SPAG Specifics: Caelyn Sandel’s “Bloom”

Bloom: Enduring Experience in Episodic Dynamic Fiction
By Cat Manning

bloom cover art

Caelyn Sandel’s Bloom, an episodic semi-autobiographical piece of dynamic fiction about her gender transition, plays with the experience of occupied empathy. It is the story of a specific protagonist, Cordy, and even readers who have experienced dysphoria cannot have the same precise embodied experience that Cordy does. By envisioning Bloom as a series, rather than a single game, and releasing episodes periodically (every couple of months), Sandel creates an experience for her readers in which Cordy’s experience must be grappled with; it cannot be digested in a sitting and then compartmentalized. The game uses first-person pronouns — as opposed to the second-person narration commonplace in IF — to move the reader through Cordy’s experiences rather than effectively ceding them to the person beyond the screen. In so doing, Sandel reminds players that Cordy is her own person with her own agency, and that while a player can experience her story, it fundamentally is not theirs to control.

The episodic nature of Bloom requires readers to sit with painful experiences that Cordy experiences — for original readers, to sit with them for months — and the story refuses to resolve them neatly or quickly.
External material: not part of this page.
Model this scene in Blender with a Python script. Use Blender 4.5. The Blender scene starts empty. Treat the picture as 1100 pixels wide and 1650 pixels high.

In the early episodes, a coworker, Dane, makes transphobic remarks the player can later cite as one of the incidents that tipped Cordy off that she might be trans. In a later episode, Dane tries to confront Cordy about it, but a player is only given the option to refuse to talk to him, in increasingly creative ways. Later, at the very end, Dane apologizes for his behavior, and due to the episodic nature of the series, Dane’s apology felt more genuine to me, rather than a plot point; I can see him educating himself or trying to apologize to Cordy before this final conversation.

There is an option that suggests Cordy’s internal monologue during Dane’s initial confrontation; it is crossed out. Later on, certain options remain greyed out, inaccessible to Cordy based on how much she trusts Dane and their work relationship. Where Cordy was originally powerless to prevent Dane’s comments, it is now the reader who is powerless to change her experiences. Readers might have access to how she feels, but they cannot force her to say something that would compromise her safety or her sense of self. A great deal of Bloom, in fact, deals with what the player can and can’t control. The introductory epigraphs are unskimmable; they appear, phrase by phrase, with time delays. At several moments in Bloom, the player can try to “make” Cordy take a particular action, only to be told several times it’s not possible for her; if pushed too far, she snaps at the player — a reminder that while you have agency over the story’s pacing, you don’t have agency over the story itself; the reader becomes a character in the story, one who doesn’t have the right to force her to take an action she’s uncomfortable with. Whether a player is cis or trans, they are not inhabiting Cordy’s body, with all the specific, personal difficulties the story lays out; a player can close the browser window at the end of the session.

The fact that Bloom is an episodic, rather than a chaptered piece, contributes further to this.  The piece is not only segmented into narrative sections but partitioned in ways that required original readers to wait for the next piece, to inhabit Cordy’s discomfort over a period of time and space. If a reader has followed Bloom since its inception, the wait between pieces creates a kind of space in which Cordy’s story takes the time to breathe. Sandel refuses to provide readers with a narrative that can be resolved quickly, easily, or in one sitting. It’s a particular perspective on the personal, one in which the reader must linger in a highly individual narrative for days or weeks at a time and share their own emotional space with Cordy and her author. Even the end of the current series ends on a note of possibility and futurity rather than a neat conclusion.

[Disclosure: Cat Manning supports Caelyn Sandel on Patreon.]

3 thoughts on “SPAG Specifics: Caelyn Sandel’s “Bloom”

  1. Oleg Oleg Aney

    Quote ‘Caelyn Sandel’s Bloom, an episodic semi-autobiographical piece of dynamic fiction about her gender transition…’ unquote.
    The consequence of sin is spiritual death (Romans 6:23). SPAG is dead! The most vile, vulgar, and reprehensible behaviour known is now openly displayed without shame as IF games. The celebration of sin has become a prominent feature of the new SPAG editions.. IF community have grown accustomed, calloused, and insensitive to sin.
    We are losing all of our reputation and honour.

  2. Donald Johnson

    I am a follower of Yeshua the Messiah. I do not see why being a transsexual is a sin as it does not involve a choice. The descriptions of the experiences of such people seems like a form of torture to me and they need our compassion, regardless of any decisions they may make.

  3. Victor Gijsbers

    Oleg, I think you will love Herman Schudspeer’s essay on the history of interactive fiction inside his game Nemesis Macana!